ついこんなふうに考えてしまいます。しかし、冷静に考えればおかしいですね。他人の行動も自分の行動も、内的な特性と外的な状況の両方が影響しているはずです。

「行為者――観察者バイアス」が強いと、子どもの非行や問題行動に対して親の内省が深まりません。世間体を気にして反省しているように見せることはありますが、本当に自分と向き合っていない場合、なかなか問題は解決しないのです。

子どもに関心がない親の生活――アヤノの両親以外の例

アヤノの両親は仕事中心でしたが、趣味・遊び中心で子どもに関心がない親もいます。酒やパチンコ、ギャンブルにハマって、なかなか家に帰らない。家にお金を置いてあるから、それでいいだろうという態度です。食事なんて用意しません。

子どもは4歳や5歳くらいでもう出前をとることを覚えます。自分で店に電話をかけて、ラーメンや蕎麦をとるのです。店側も慣れてきて、「ああ、誰々さんの家だね」とすぐにわかるというくらいです。

親が子どもに暴力を振るっているとか、ご飯を食べさせていないというわけではないので、周囲もなかなか介入ができません。

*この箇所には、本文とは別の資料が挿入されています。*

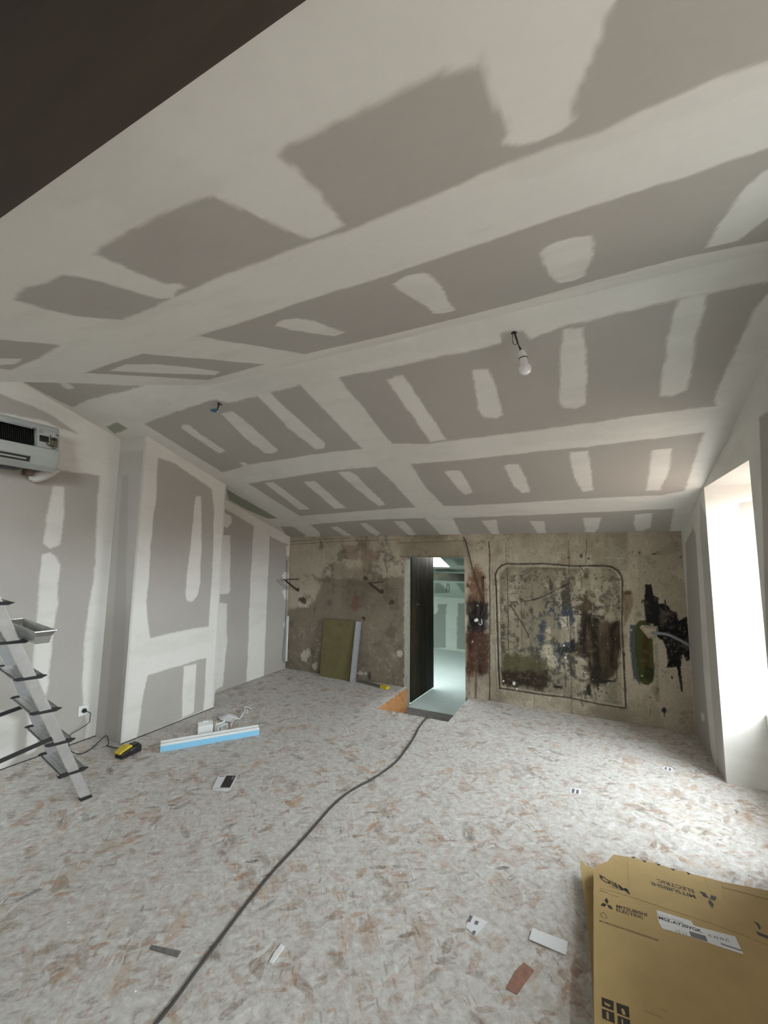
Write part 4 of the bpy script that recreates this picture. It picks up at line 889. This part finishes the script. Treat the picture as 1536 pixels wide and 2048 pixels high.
# corrugated filling edges that hold the panels apart
mb = MB(); px0_, px1_ = tp[0][0]+.03, tp[-3][0]-.05
for (x0, x1, y0, y1, z0, z1) in [(px0_, px1_, 2.35, 2.36, .007, .044), (px0_, px1_, 1.6, 1.61, .007, .044), (px0_+.02, px0_+.026, 1.0, 2.3, .007, .044), (px0_, px1_, 2.30, 2.306, .050, .094), (px0_+.03, px0_+.036, 1.0, 2.25, .05, .094)]: mb.box(x0, x1, y0, y1, z0, z1)
mb.build('inner_flap', M_card, box)
mb = MB()   # torn paper lip along the far edge
for p, q_ in [((1262, 1713), (1268, 1717)), ((1284, 1720), (1290, 1725)), ((1312, 1727), (1318, 1732)), ((1341, 1736), (1347, 1742)), ((1372, 1744), (1378, 1750))]:
    mb = MB(); mb.prism([onz(p, BZ+.0003), onz((q_[0]+3, q_[1]-3), BZ+.0003), onz(q_, BZ+.0003)], (0, 0, .0006)); mb.build('torn_slot', M_ink, box)
def crease(pts, w=.0016, name='crease', m_=None, z=BZ+.0003):
    mb = MB(); P = [onz(p, z) for p in pts]
    for a, b in zip(P[:-1], P[1:]):
        n_ = np.array([-(b-a)[1], (b-a)[0], 0]); n_ /= np.linalg.norm(n_); mb.frame(a-n_*w/2, b-a, n_*w, (0, 0, .0003))
    return mb.build(name, m_ or M_ink2, box)
M_crease = mat('crease_shadow', (.20, .14, .065), .85)
crease([(1200, 1776), (1230, 1784), (1290, 1803), (1340, 1820), (1420, 1846), (1480, 1868), (1536, 1890)], .0016, m_=M_crease)
crease([(1443, 1774), (1490, 1786), (1540, 1800)], .004, m_=M_crease)
crease([(1254, 1714), (1256, 1740), (1258, 1775)], .0008, m_=M_crease); crease([(1409, 1757), (1418, 1778), (1430, 1800)], .0008, m_=M_crease)
crease([(1443, 1764), (1446, 1780), (1450, 1800)], .0008, m_=M_crease)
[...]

事例に出てきたリントは、こういうタイプの家庭で育ちました。たくましく生きてきたものの、やはり社会に適応するのが難しかったようです。リントがアヤノに近づいたのはお金のためです。自分の利益のために人にやさしく接しており、アヤノを本当に心配しているわけではありませんでした。やはり根本的な何かが欠けていると言わざるをえません。

なぜ子どもを愛せないのか?

アヤノの両親は、いわゆる「できちゃった婚」で結婚しました。夫婦ともに子どもを望んでいませんでしたが、予定外に妊娠したため、家族になることにしました。当初から子どもは「お荷物」だったのです。

一方、「授かり婚」は、妊娠発覚後に婚姻という順番は「できちゃった婚」と同じであるものの、子どもを持つことに同意があります。いつかは子どもがほしいと思ってはいます。子どもを希望しているのか、そうでないのか。これは大きな違いです。


もちろん、若い頃は子どもが苦手だと思っていても、実際に親になってみたら子どもがかわいくて仕方なくなる人が大半です。「私に子ども中心の生活ができるのだろうか」「虐待してしまったらどうしよう」と過剰に心配する必要はありません。たいていは何とかなります。

ただ、実際に子どもを持ってみても、心が動かない人が一定数いるのは確かです。理由の1つとして考えられるのは、やはり愛情を持って育てられてこなかったため、情緒的な関わりが難しいということでしょう。

「虐待の連鎖」が起こりやすいことはよく知られています。自分がされてきた子育てを自分の子にもするのは、それ以外のやり方がわからないからです。また、親自身が癒やされていない、回復できていないのも大きいと思います。家族だけで解決することは難しいので、専門機関のカウンセリングなどに頼る必要があります。